▶ [Data extract]
------------------------------------

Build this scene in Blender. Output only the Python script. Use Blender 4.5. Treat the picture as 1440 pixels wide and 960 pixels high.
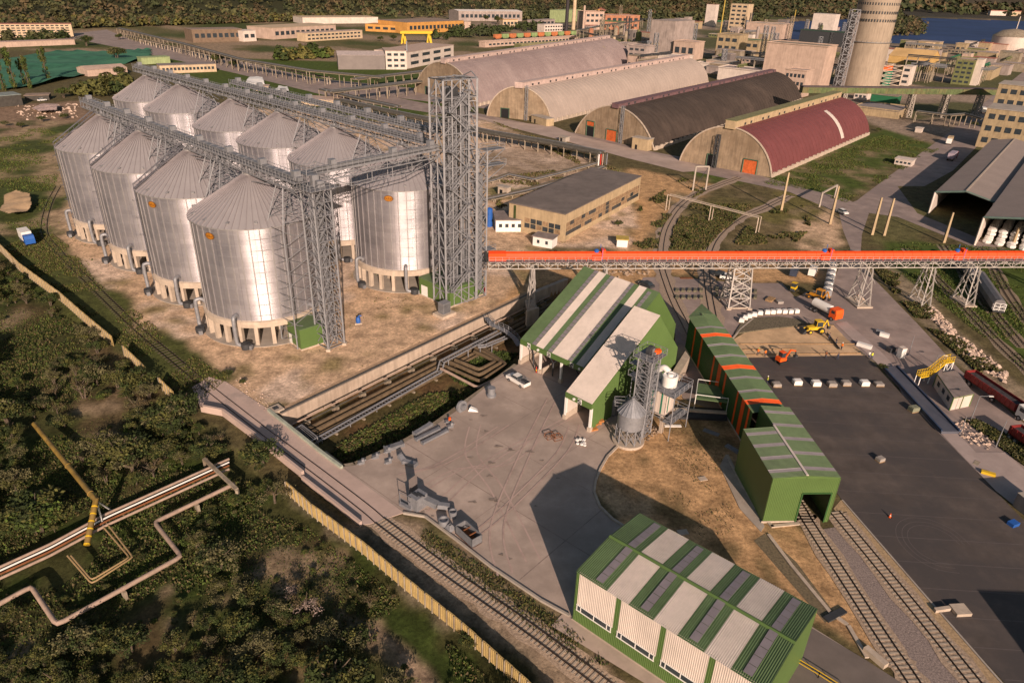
import bpy, math, random
import numpy as np
from math import sin, cos, pi, radians, atan2, hypot, sqrt
from mathutils import Vector as V, noise
random.seed(7)
S = bpy.context.scene
for o in list(bpy.data.objects): bpy.data.objects.remove(o)
# ---------------------------------------------------------------- camera, sky, sun
TH, RO, FO, H = .478, .032, 995.9, 70.0
fw = V((0, cos(TH), -sin(TH))); rt = V((1, 0, 0)); up = rt.cross(fw)
R2 = rt*cos(RO)+up*sin(RO); U2 = up*cos(RO)-rt*sin(RO)
cd = bpy.data.cameras.new('camera'); co = bpy.data.objects.new('camera', cd); S.collection.objects.link(co)
from mathutils import Matrix
M3 = Matrix((R2, U2, -fw)).transposed()
co.matrix_world = Matrix.Translation((0, 0, H)) @ M3.to_4x4()
cd.sensor_width = 36; cd.lens = 36*FO/1440; cd.clip_start = 1; cd.clip_end = 30000
S.camera = co
S.render.resolution_x = 1024; S.render.resolution_y = 682
SUN_EL = radians(20.5); SD = V((.235, -.972, 0)).normalized()   # horizontal direction towards the sun
w = bpy.data.worlds.new('World'); S.world = w; w.use_nodes = True
nt = w.node_tree; bg = nt.nodes['Background']; sk = nt.nodes.new('ShaderNodeTexSky')
sk.sky_type = 'NISHITA'; sk.sun_disc = False; sk.sun_elevation = SUN_EL
sk.sun_rotation = atan2(SD.x, SD.y); sk.air_density = 1.3; sk.dust_density = 2.0; sk.ozone_density = 1.0
nt.links.new(sk.outputs[0], bg.inputs[0]); bg.inputs[1].default_value = .050
sl = bpy.data.lights.new('sun', 'SUN'); sl.energy = 4.9; sl.angle = radians(.5); sl.color = (1, .765, .60)
so = bpy.data.objects.new('sun', sl); S.collection.objects.link(so)
sdir = V((SD.x*cos(SUN_EL), SD.y*cos(SUN_EL), sin(SUN_EL)))
so.rotation_euler = sdir.to_track_quat('Z', 'Y').to_euler()
so.location = (0, 0, 200)
S.view_settings.view_transform = 'Standard'; S.view_settings.look = 'None'
S.view_settings.exposure = 0.40; S.view_settings.gamma = 1
# ---------------------------------------------------------------- survey helpers (photo measurement -> place on the ground)
def ray(px, py): return fw + R2*((px-720)/FO) - U2*((py-480)/FO)
def G(px, py, z=0.):
    d = ray(px, py); t = (z-H)/d.z
    return V((d.x*t, d.y*t, z))
def HG(g, px, py):
    d = ray(px, py); t = (d.x*g[0]+d.y*g[1])/(d.x**2+d.y**2); return H+t*d.z
def PJ(p):
    d = V(p)-V((0, 0, H)); z = d.dot(fw); return 720+FO*d.dot(R2)/z, 480-FO*d.dot(U2)/z
def HT(bx, by, tx, ty): return HG(G(bx, by), tx, ty)
def u2(v):
    l = hypot(v[0], v[1]); return V((v[0]/l, v[1]/l, 0))
def perp(v): return V((-v[1], v[0], 0))
UP = V((0, 0, 1))
# ---------------------------------------------------------------- materials
MATS = {}
def mat(name, col, rough=.75, metal=0., var=.18, sc=.6, bump=0., col2=None, c2=.5, spec=.4, aniso=0., stain=0., det=6):
    if name in MATS: return MATS[name]
    m = bpy.data.materials.new(name); m.use_nodes = True; n = m.node_tree.nodes; L = m.node_tree.links
    b = n['Principled BSDF']; b.inputs['Roughness'].default_value = rough; b.inputs['Metallic'].default_value = metal
    b.inputs['Specular IOR Level'].default_value = spec
    g = n.new('ShaderNodeNewGeometry'); t = n.new('ShaderNodeTexNoise'); t.inputs['Scale'].default_value = sc; t.inputs['Detail'].default_value = det
    t.inputs['Roughness'].default_value = .65
    L.new(g.outputs['Position'], t.inputs['Vector'])
    r = n.new('ShaderNodeValToRGB'); L.new(t.outputs[0], r.inputs[0])
    c = col; a = [max(0, x*(1-var*1.6)) for x in c]; d = [min(1, x*(1+var*1.2)) for x in c]
    r.color_ramp.elements[0].position = .3; r.color_ramp.elements[1].position = .7
    r.color_ramp.elements[0].color = (*a, 1); r.color_ramp.elements[1].color = (*d, 1)
    out = r.outputs[0]
    if col2:
        t2 = n.new('ShaderNodeTexNoise'); t2.inputs['Scale'].default_value = sc*.23; t2.inputs['Detail'].default_value = 8; t2.inputs['Roughness'].default_value = .7
        L.new(g.outputs['Position'], t2.inputs['Vector'])
        r2 = n.new('ShaderNodeValToRGB'); r2.color_ramp.elements[0].position = c2-.06; r2.color_ramp.elements[1].position = c2+.09
        L.new(t2.outputs[0], r2.inputs[0])
        mx = n.new('ShaderNodeMixRGB'); L.new(r2.outputs[0], mx.inputs[0]); L.new(out, mx.inputs[1]); mx.inputs[2].default_value = (*col2, 1)
        out = mx.outputs[0]
    if stain:   # vertical rain streaks / grime
        mp = n.new('ShaderNodeMapping'); mp.inputs['Scale'].default_value = (1.3, 1.3, .12); L.new(g.outputs['Position'], mp.inputs[0])
        t3 = n.new('ShaderNodeTexNoise'); t3.inputs['Scale'].default_value = 1.; t3.inputs['Detail'].default_value = 5; L.new(mp.outputs[0], t3.inputs[0])
        r3 = n.new('ShaderNodeValToRGB'); r3.color_ramp.elements[0].position = .42; r3.color_ramp.elements[1].position = .66
        r3.color_ramp.elements[0].color = (1, 1, 1, 1); r3.color_ramp.elements[1].color = (1-stain, 1-stain, 1-stain, 1)
        L.new(t3.outputs[0], r3.inputs[0]); m3 = n.new('ShaderNodeMixRGB'); m3.blend_type = 'MULTIPLY'; m3.inputs[0].default_value = 1
        L.new(out, m3.inputs[1]); L.new(r3.outputs[0], m3.inputs[2]); out = m3.outputs[0]
    L.new(out, b.inputs['Base Color'])
    if bump:
        bp = n.new('ShaderNodeBump'); bp.inputs['Strength'].default_value = bump; bp.inputs['Distance'].default_value = .1
        L.new(t.outputs[0], bp.inputs['Height']); L.new(bp.outputs[0], b.inputs['Normal'])
    MATS[name] = m
    return m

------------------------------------

▶ [What is expected]
Report how many lines in this data include the string "scene", and nothing else.

▶ [Solution for this problem]
2